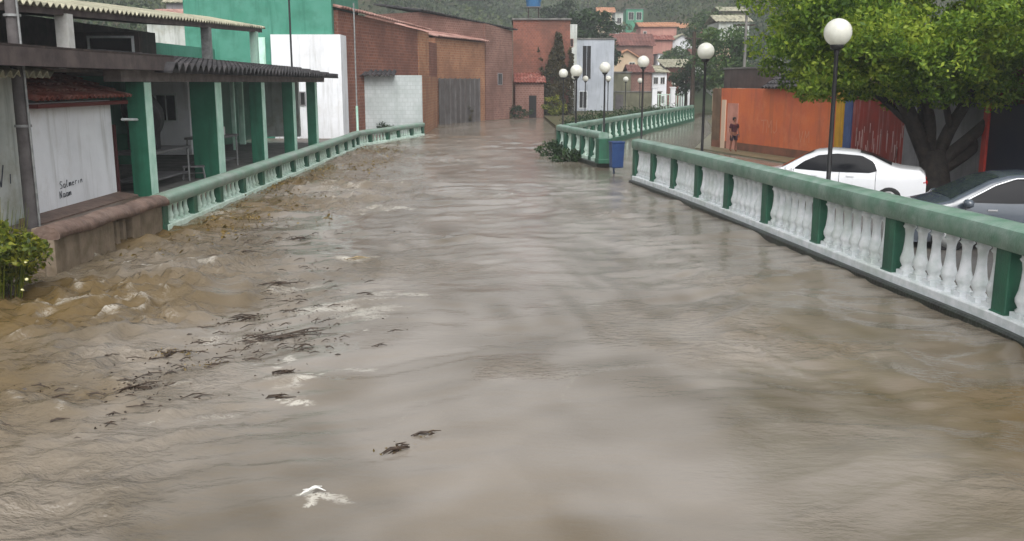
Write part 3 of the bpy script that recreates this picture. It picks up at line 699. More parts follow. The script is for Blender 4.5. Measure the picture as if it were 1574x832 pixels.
# floor, back walls, partitions and upper storey
mbox(-17.5, -9.2, 25.3, 52, -.2, .08).build('floor', M['concrete'], mk)
bw = mbox(-17.5, -17.2, 20, 56, .4, 5.2); bw.build('back_wall', M['teal'], mk)
mbox(-17.2, -11.5, 51.6, 51.9, .42, 3.6).build('end_wall', M['white_wall2'], mk)
mbox(-17.2, -10.7, 14.6, 51.5, 3.55, 3.62).build('ceiling', M['beam'], mk)
pt = mbox(-15.2, -13.0, 38.5, 38.7, .42, 3.5).build('partition', M['white_wall'], mk)
window(pt, W(-13.9, 38.5, 2.3), .75, 1.0, 0, M['white_bal'], M['dark'])
mbox(-15.1, -13.1, 33.9, 34.0, .42, 1.5).build('low_partition', M['green'], mk)
mbox(-12.9, -12.65, 45, 45.2, .42, 3.5).build('inner_post', M['mint'], mk)
mbox(-12.1, -11.95, 41.2, 41.35, .42, 3.5).build('inner_post', M['mint'], mk)
mbox(-13.8, -13.5, 41.4, 51.4, .42, 3.5).build('partition', M['green'], mk)
# shelf rail across first bay
MB().tube([W(-10.25, 25.1, 2.35), W(-10.25, 26.2, 2.3)], .035, 8).build('crossbar', M['white_bal'], mk)
mbox(-13.5, -10.6, 25.4, 25.5, .3, 2.2).build('dado', mat('dark_red_dado', (72, 34, 34), .7, .3), mk)
# upper deck: posts and corrugated roof
UE0 = (-10.9, 17.8, 4.95); UE1 = (-11.7, 46.2, 5.86)
e_ = Vector((-2.6, -.1, .45))
rf = corr(W(*UE0), W(*UE1), e_, .34, .05, 1, .03); rf.build('corrugated_roof', M['fibro'], mk)
pb = MB(); pb.bar(W(-11.1, 17.8, 4.74), W(-11.9, 46.0, 5.62), .14, .17); pb.build('purlin', M['fascia'], mk)
rfd = MB(); a0 = W(UE0[0]-.15, UE0[1], UE0[2]-.12); a1 = W(UE1[0]-.15, UE1[1], UE1[2]-.12)
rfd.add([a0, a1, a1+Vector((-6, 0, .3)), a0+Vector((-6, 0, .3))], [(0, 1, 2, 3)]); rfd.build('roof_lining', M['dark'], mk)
for (x, y, m_) in ((-11.3, 24.4, 'whiteplastic'), (-11.7, 37.0, 'steel'), (-11.9, 44.6, 'mint')):
    mbox(x-.16, x+.16, y, y+.32, 3.64, 4.8+(y-18)*.03).build('upper_post', M[m_], mk)
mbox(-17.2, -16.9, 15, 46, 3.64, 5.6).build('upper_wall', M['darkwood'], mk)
uw = mbox(-14.6, -12.0, 31.2, 31.4, 3.64, 4.9).build('upper_partition', M['darkwood'], mk)
window(uw, W(-12.9, 31.2, 4.35), 1.35, .7, 0, M['white_bal'], M['dark'], bars=0)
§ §
Repeat the material above in full and exactly, omitting the pictures.

Write part 3 of the bpy script that recreates this picture. It picks up at line 699. More parts follow. The script is for Blender 4.5. Measure the picture as if it were 1574x832 pixels.
# floor, back walls, partitions and upper storey
mbox(-17.5, -9.2, 25.3, 52, -.2, .08).build('floor', M['concrete'], mk)
bw = mbox(-17.5, -17.2, 20, 56, .4, 5.2); bw.build('back_wall', M['teal'], mk)
mbox(-17.2, -11.5, 51.6, 51.9, .42, 3.6).build('end_wall', M['white_wall2'], mk)
mbox(-17.2, -10.7, 14.6, 51.5, 3.55, 3.62).build('ceiling', M['beam'], mk)
pt = mbox(-15.2, -13.0, 38.5, 38.7, .42, 3.5).build('partition', M['white_wall'], mk)
window(pt, W(-13.9, 38.5, 2.3), .75, 1.0, 0, M['white_bal'], M['dark'])
mbox(-15.1, -13.1, 33.9, 34.0, .42, 1.5).build('low_partition', M['green'], mk)
mbox(-12.9, -12.65, 45, 45.2, .42, 3.5).build('inner_post', M['mint'], mk)
mbox(-12.1, -11.95, 41.2, 41.35, .42, 3.5).build('inner_post', M['mint'], mk)
mbox(-13.8, -13.5, 41.4, 51.4, .42, 3.5).build('partition', M['green'], mk)
# shelf rail across first bay
MB().tube([W(-10.25, 25.1, 2.35), W(-10.25, 26.2, 2.3)], .035, 8).build('crossbar', M['white_bal'], mk)
mbox(-13.5, -10.6, 25.4, 25.5, .3, 2.2).build('dado', mat('dark_red_dado', (72, 34, 34), .7, .3), mk)
# upper deck: posts and corrugated roof
UE0 = (-10.9, 17.8, 4.95); UE1 = (-11.7, 46.2, 5.86)
e_ = Vector((-2.6, -.1, .45))
rf = corr(W(*UE0), W(*UE1), e_, .34, .05, 1, .03); rf.build('corrugated_roof', M['fibro'], mk)
pb = MB(); pb.bar(W(-11.1, 17.8, 4.74), W(-11.9, 46.0, 5.62), .14, .17); pb.build('purlin', M['fascia'], mk)
rfd = MB(); a0 = W(UE0[0]-.15, UE0[1], UE0[2]-.12); a1 = W(UE1[0]-.15, UE1[1], UE1[2]-.12)
rfd.add([a0, a1, a1+Vector((-6, 0, .3)), a0+Vector((-6, 0, .3))], [(0, 1, 2, 3)]); rfd.build('roof_lining', M['dark'], mk)
for (x, y, m_) in ((-11.3, 24.4, 'whiteplastic'), (-11.7, 37.0, 'steel'), (-11.9, 44.6, 'mint')):
    mbox(x-.16, x+.16, y, y+.32, 3.64, 4.8+(y-18)*.03).build('upper_post', M[m_], mk)
mbox(-17.2, -16.9, 15, 46, 3.64, 5.6).build('upper_wall', M['darkwood'], mk)
uw = mbox(-14.6, -12.0, 31.2, 31.4, 3.64, 4.9).build('upper_partition', M['darkwood'], mk)
window(uw, W(-12.9, 31.2, 4.35), 1.35, .7, 0, M['white_bal'], M['dark'], bars=0)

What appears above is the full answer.